Deutsche Windtechnik has successfully performed maintenance work on the Adwen turbines at Germany’s Alpha Ventus Offshore Wind Farm.
Since taking over maintenance responsibilities for the six wind turbines at the start of 2020, the company has increased their technical availability from 42% to 77% in the 2020/21 period.
While the low initial score was mainly due to a previous turbine crash and longer downtimes, the technical availability has risen in 2022, currently sitting at 94%.
The was due to a consistently high proportion of remote fault elimination of about 50%, along with a range of measures designed to gradually optimise turbine operation.
In particular, the company began planning maintenance and service operations early and more transparently, as well as consolidated various service teams and competencies to halve the number of days for maintenance work – from eight to ten in 2020 to four to five in 2022.
In addition, the company revised the safety concept and expanded the stock of spare parts.
These measures were developed and implemented in close cooperation with the operator DOTI (Deutsche Offshore-Testfeld und Infrastruktur) and the operations manager Omexom Renewable Energies Offshore.
The Alpha Ventus Offshore Wind Farm has a 60-MW nameplate capacity. Situated in the North Sea off the cost of Germany, it was the country’s first offshore wind farm, commissioned in 2009.
Deutsche Windtechnik provides the Alpha Ventus Offshore Wind Farm with remote data monitoring, troubleshooting, scheduled maintenance for the turbines, maintenance of the systems, technical support and the storage of spare parts.

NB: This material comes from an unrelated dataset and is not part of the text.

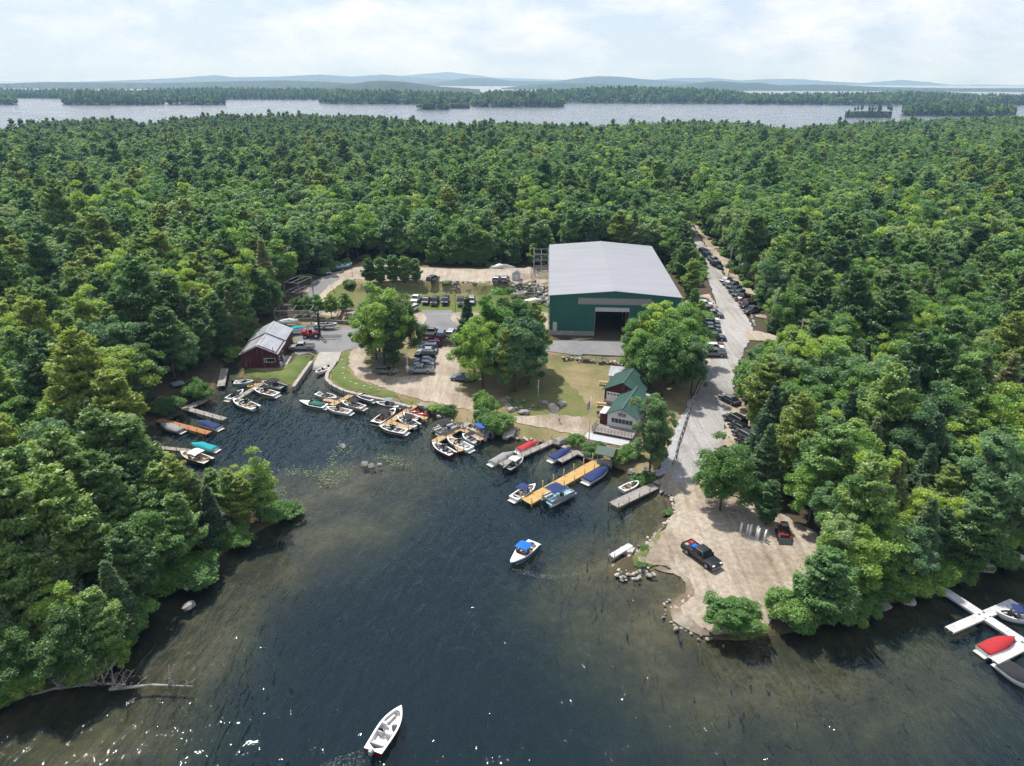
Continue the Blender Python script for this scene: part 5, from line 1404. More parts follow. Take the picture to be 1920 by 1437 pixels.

The company trains its technicians for the deployments itself to ensure high quality of service for Adwen turbines.
Managing director of Deutsche Windtechnik’s offshore unit Jens Landwehr said: “Together with DOTI and Omexon, we analysed, evaluated and prioritised the operating errors at the beginning of the contract and developed suitable solutions.”
“The step-by-step implementation of the measures, the improved operational planning and logistics as well as the excellent teamwork between our internal and field service enabled us to permanently correct the errors, and this is reflected in the high availability.
“The important thing now is to keep going and implement further optimisations, for example in the area of spare parts management and by eliminating further redundancies and developing more retrofits that increase availability.
“The turbines can clearly make an economic contribution to the energy transition, even though they were built in 2010.”